After this preamble let us talk about empowerment amply. We will talk of junior youth in particular. This is a special group of people. Let’s specialise further, and talk about female junior youth. I pose that the reader asks this question: “What would I do to empower a girl today?”

Let us assume these girls come from a rural community. Those who can read and write normally, go to nursery and then pre-primary schools. It is at this early stage that the spiritual qualities along side with other appropriate teachings are inculcated. We should start making classes with a small number of students so they and the teachers are not overwhelmed. At present the classes have too many children, at least twice or three times too many. There are enough teachers graduating in the country who are unemployed. Therefore more classes will give job opportunities to more people, most likely women.

The curriculum is supposed to be integrative with general education, a well-recognised business language like English and basic moral teachings. As the children grow older, some domestic science like needle work, cookery, home and body hygiene may be added. Many children today do not know much about these subjects. However, there is an opposite side of the coin, with girls not going to school and doing most of the house chores, even beyond their age. These girls do not get proper guidance for the tasks they are told to do. Therefore, they are more prone to accidents caused by ignorance. They are more exposed to health hazards.

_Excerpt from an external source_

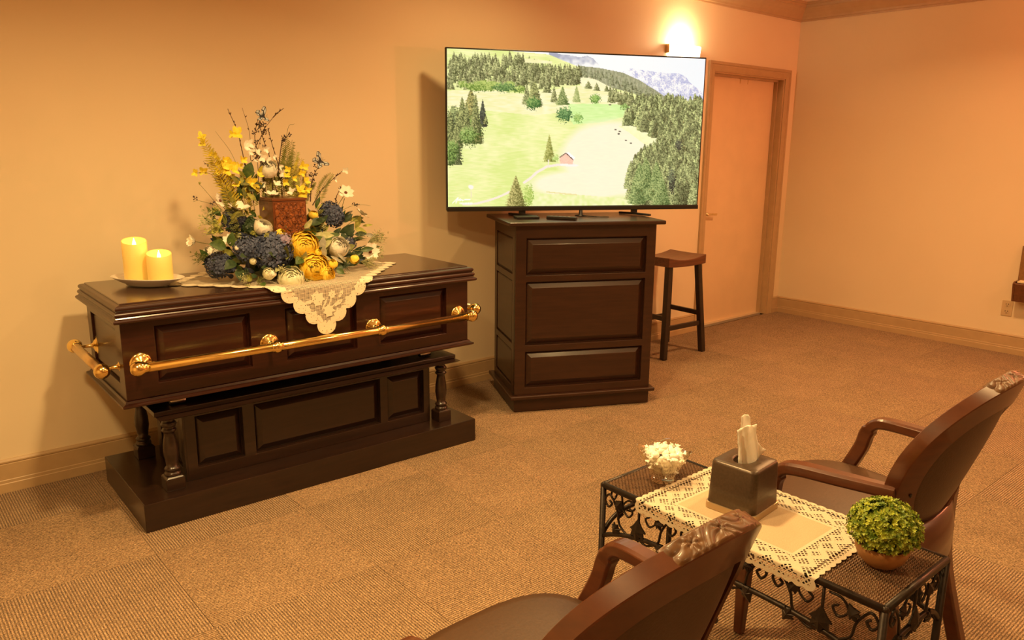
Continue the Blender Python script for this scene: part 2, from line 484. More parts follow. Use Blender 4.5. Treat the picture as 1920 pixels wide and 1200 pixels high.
# ------------------------------------------------------------------ bier under the casket
RC = math.radians(-1.0)
b = thing('casket_bier', 'dark wooden bier with turned columns and plinth under the casket', 'bier', (-4.905, -0.475, 0), RC)
obj('plinth', box(BM(), -0.785, 0.785, -0.305, 0.305, 0.001, 0.117), M['espresso'], b, bevel=0.003)
PH = [(-0.54, -0.35, 0.165, 0.385), (-0.30, 0.313, 0.165, 0.385), (0.35, 0.562, 0.165, 0.385)]
PH = [(-0.54, -0.345, 0.165, 0.385), (-0.295, 0.312, 0.165, 0.385), (0.352, 0.556, 0.165, 0.385)]
bm = BM(); box(bm, -0.578, 0.582, -0.164, 0.185, 0.1171, 0.42); ped = obj('pedestal', bm, M['espresso'], b)
obj('front_frame', face_frame(BM(), -0.58, 0.584, 0.1172, 0.42, PH, -0.186, 0.0218), M['espresso'], ped, bevel=0.0018)
for h in PH: obj('panel', raised_panel(h, -0.1645, 0.0165, 0.030), M['espresso'], ped)
EH = [(-0.135, 0.145, 0.165, 0.385)]
for sx, rz in ((-0.578, -PI/2), (0.582, PI/2)):
    e = obj('end_frame', face_frame(BM(), -0.185, 0.185, 0.1172, 0.42, EH, -0.010, 0.0098), M['espresso'], ped, (sx, 0, 0), (0, 0, rz), bevel=0.0018)
    obj('panel', raised_panel(EH[0], -0.0005, 0.007, 0.03), M['espresso'], ped, (sx, 0, 0), (0, 0, rz))
pl = BM(); box(pl, -0.705, 0.705, -0.248, 0.248, 0.4335, 0.4535)
obj('top_plate', pl, M['espresso'], b, bevel=0.003)
bm = BM(); rect_mould(bm, 0.60, 0.20, [(-0.03, 0.4202), (0.06, 0.4202), (0.085, 0.426), (0.10, 0.4334), (-0.03, 0.4334)])
obj('plate_moulding', bm, M['espresso'], b)
colp = [(0.030, 0.172), (0.032, 0.178), (0.030, 0.186), (0.022, 0.190), (0.027, 0.194), (0.031, 0.200), (0.027, 0.207), (0.021, 0.211), (0.024, 0.235), (0.0285, 0.262), (0.027, 0.300), (0.021, 0.335), (0.019, 0.350), (0.024, 0.354), (0.029, 0.361), (0.024, 0.368), (0.020, 0.371), (0.026, 0.377), (0.030, 0.386), (0.025, 0.396), (0.018, 0.402), (0.026, 0.410), (0.030, 0.4199)]
for sx in (-0.645, 0.645):
    for sy in (-0.205, 0.205):
        bm = BM(); lathe(bm, colp, 20)
        co = obj('column', bm, M['espresso'], b, (sx, sy, 0), smooth=True)
        k = BM(); box(k, -0.036, 0.036, -0.036, 0.036, 0.1172, 0.166)
        loft(k, [[(sxx*q, syy*q, z) for sxx, syy in ((-1, -1), (1, -1), (1, 1), (-1, 1))] for q, z in ((0.036, 0.166), (0.028, 0.174))])
        obj('column_block', k, M['espresso'], co, bevel=0.0025)
for sx in (-0.60, 0.56):
    for sy in (-0.19, 0.19):
        bm = BM(); lathe(bm, [(0.013, -0.03), (0.016, -0.028), (0.016, 0.028), (0.013, 0.03)], 16)
        bmesh.ops.rotate(bm, verts=bm.verts, cent=(0, 0, 0), matrix=Matrix.Rotation(PI/2, 3, 'Y'))
        obj('roller', bm, M['steel'], b, (sx, sy, 0.4702), smooth=True)

# ------------------------------------------------------------------ casket
k = thing('casket', 'mahogany casket with raised panels and brass rail handles on the dark bier', 'casket', (-4.922, -0.470, 0), RC)
bm = BM(); box(bm, -0.765, 0.765, -0.251, 0.258, 0.5245, 0.822); body = obj('body', bm, M['mahog'], k)
FH = [(-0.665, -0.302, 0.575, 0.797), (-0.153, 0.174, 0.575, 0.797), (0.292, 0.655, 0.575, 0.797)]
obj('front_frame', face_frame(BM(), -0.781, 0.781, 0.5246, 0.822, FH, -0.274, 0.0228), M['mahog'], body, bevel=0.0018)
for h in FH: obj('panel', raised_panel(h, -0.2515, 0.0180, 0.030), M['mahog'], body)
EH = [(-0.195, 0.195, 0.575, 0.785)]
for sx, rz in ((-0.765, -PI/2), (0.765, PI/2)):
    obj('end_frame', face_frame(BM(), -0.2575, 0.2575, 0.5246, 0.822, EH, -0.0158, 0.0156), M['mahog'], body, (sx, 0, 0), (0, 0, rz), bevel=0.0018)
    obj('panel', raised_panel(EH[0], -0.0005, 0.006, 0.012), M['mahog'], body, (sx, 0, 0), (0, 0, rz))
bm = BM(); rect_mould(bm, 0.76, 0.255, [(-0.05, 0.5005), (0.036, 0.5005), (0.042, 0.504), (0.042, 0.511), (0.030, 0.516), (0.026, 0.5243), (-0.05, 0.5243)])
obj('base_moulding', bm, M['mahog'], k)
bm = BM(); box(bm, -0.75, 0.75, -0.24, 0.24, 0.4865, 0.5004); obj('bottom_board', bm, M['mahog'], k, bevel=0.004)
# lid: stepped moulding and polished top
def arc(cx, cz, r, a0, a1, n=6): return [(cx+r*math.cos(a0+(a1-a0)*i/n), cz+r*math.sin(a0+(a1-a0)*i/n)) for i in range(n+1)]
lp = [(-0.06, 0.8225), (0.002, 0.8225)] + arc(0.006, 0.8305, 0.008, -PI/2, PI/3) + [(0.004, 0.8405)] + arc(-0.004, 0.8535, 0.0100, -PI/3, PI/3) + [(-0.003, 0.864)] + arc(-0.0085, 0.8755, 0.0105, -PI/3, PI/2.3) + [(-0.018, 0.8885), (-0.06, 0.8885)]
bm = BM(); rect_mould(bm, 0.795, 0.300, lp); lm_ = obj('lid_moulding', bm, M['mahog'], k)
M['lidtop'] = wood('polished_lid', (0.030, 0.011, 0.006), (0.050, 0.019, 0.010), 0.24, 0.45)
bm = BM(); box(bm, -0.776, 0.776, -0.281, 0.281, 0.8226, 0.893); obj('lid_top', bm, M['lidtop'], k, bevel=0.003)
# brass rails
ZB = 0.662
def rail(name, length, posts, mat, parent, loc, rotz, zb):
    """bar runs along local x, posts reach +y to the casket"""
    bm = BM(); tube(bm, [(-length/2, 0, 0), (length/2, 0, 0)], 0.0180, 20)
    r = obj(name, bm, mat, parent, (*loc, zb), (0, 0, rotz), smooth=True)
    for sx in (-1, 1):
        e = BM(); lathe(e, [(0.0, -0.029), (0.013, -0.0262), (0.0235, -0.0175), (0.0285, -0.004), (0.0285, 0.004), (0.0235, 0.017), (0.0195, 0.022), (0.0205, 0.030), (0.018, 0.031)], 24, cap=False)
        bmesh.ops.rotate(e, verts=e.verts, cent=(0, 0, 0), matrix=Matrix.Rotation(-sx*PI/2, 3, 'Y'))
        bmesh.ops.translate(e, verts=e.verts, vec=(sx*(length/2+0.012), 0, 0))
        obj('end_knob', e, M['brass'], r, smooth=True)
    for x in posts:
        e = BM(); prof = [(0.0, 0.078), (0.040, 0.078), (0.040, 0.074), (0.034, 0.071), (0.029, 0.070), (0.026, 0.066), (0.013, 0.063), (0.008, 0.056), (0.0065, 0.03), (0.0065, 0.0)]
        lathe(e, prof, 24, cap=False)
        bmesh.ops.rotate(e, verts=e.verts, cent=(0, 0, 0), matrix=Matrix.Rotation(-PI/2, 3, 'X'))
        bmesh.ops.translate(e, verts=e.verts, vec=(x, 0, 0))
        obj('rosette', e, M['brass'], r, smooth=True)
        if abs(x) < length/2-0.05:
            e = BM(); lathe(e, [(0.0170, -0.024), (0.0215, -0.021), (0.0185, -0.015), (0.0250, -0.010), (0.0268, 0), (0.0250, 0.010), (0.0185, 0.015), (0.0215, 0.021), (0.0170, 0.024)], 24, cap=False)
            bmesh.ops.rotate(e, verts=e.verts, cent=(0, 0, 0), matrix=Matrix.Rotation(PI/2, 3, 'Y'))
            bmesh.ops.translate(e, verts=e.verts, vec=(x, 0, 0))
            obj('collar', e, M['brass'], r, smooth=True)
    return r
rail('brass_rail', 1.475, (-0.722, -0.228, 0.256, 0.722), M['brass'], k, (0, -0.352), 0, ZB)
rail('end_rail', 0.44, (-0.20, 0.20), M['dull_brass'], k, (-0.845, 0), -PI/2, ZB-0.020)
rail('end_rail', 0.44, (-0.20, 0.20), M['dull_brass'], k, (0.859, 0), PI/2, ZB)

# ------------------------------------------------------------------ cabinet and television
RA = math.radians(-26.3)
c = thing('media_cabinet', 'dark wooden paneled cabinet holding up the television', 'cabinet', (-3.228, -0.556, 0), RA)
bm = BM(); box(bm, -0.395, 0.395, -0.229, 0.250, 0.101, 1.044); cb = obj('body', bm, M['cabinet'], c)
CH = [(-0.345, 0.350, 0.776, 0.980), (-0.345, 0.350, 0.386, 0.742), (-0.345, 0.350, 0.143, 0.350)]
obj('front_frame', face_frame(BM(), -0.405, 0.405, 0.101, 1.044, CH, -0.252, 0.0228), M['cabinet'], cb, bevel=0.0018)
for h in CH: obj('panel', raised_panel(h, -0.2295, 0.0180, 0.034), M['cabinet'], cb)
SH_ = [(-0.185, 0.185, z0, z1) for _, _, z0, z1 in CH]
for sx, rz in ((-0.395, -PI/2), (0.395, PI/2)):
    obj('side_frame', face_frame(BM(), -0.2365, 0.2495, 0.101, 1.044, SH_, -0.010, 0.0098), M['cabinet'], cb, (sx, 0, 0), (0, 0, rz), bevel=0.0018)
    for h in SH_: obj('panel', raised_panel(h, -0.0005, 0.006, 0.012), M['cabinet'], cb, (sx, 0, 0), (0, 0, rz))
bm = BM(); box(bm, -0.448, 0.448, -0.284, 0.284, 1.0445, 1.0665); obj('top_board', bm, M['cabinet'], c, bevel=0.006, seg=3)
bm = BM(); box(bm, -0.432, 0.432, -0.279, 0.279, 0.0795, 0.1008); obj('base_ledge', bm, M['cabinet'], c, bevel=0.006, seg=3)
bm = BM(); box(bm, -0.405, 0.405, -0.252, 0.252, 0.0045, 0.0793); obj('plinth', bm, M['cabinet'], c, bevel=0.002)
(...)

Now, if all children could go to school, they would simultaneously learn how to manage house chores efficiently too. That is empowerment.

With moral education they learn the importance of honesty, responsibility, determination, teamwork and solidarity together with love and kindness. These teachings will empower the girls to be better citizens, mothers, entrepreneurs, workers and leaders.

When they finish primary education and are given an opportunity to get secondary and higher education, their syllabus can also be enriched with more profound teachings at all levels, including moral education. Basic technical training like cutting and tailoring, electricity, plumbing, masonry, and electronics may be integrated; as well as animal husbandry, agriculture, horticulture and aqua culture subjects. These are basic empowerment tools.

On the academic and art side youth could be educated in skills of writing, storytelling, poetry, painting, drawing, singing and playing a musical instrument. These are all hidden gemstones in all humans. They can be brought to surface with teachings of God. These empowerment subjects would be useless unless they were put in practice. In order to do this there must be practical and field classes which would be a part of the schooling system.

One big problem is that all this takes an enormous amount of money. That means the government has to have a special budget, maybe a reallocation of funds toward the education of girls, and boys as well, for if they are educated they more likely make ideal partners, husbands and fathers. A big responsibility lies on the parents too, who will have to make an extra effort to enable their children, especially daughters, to be educated and empowered.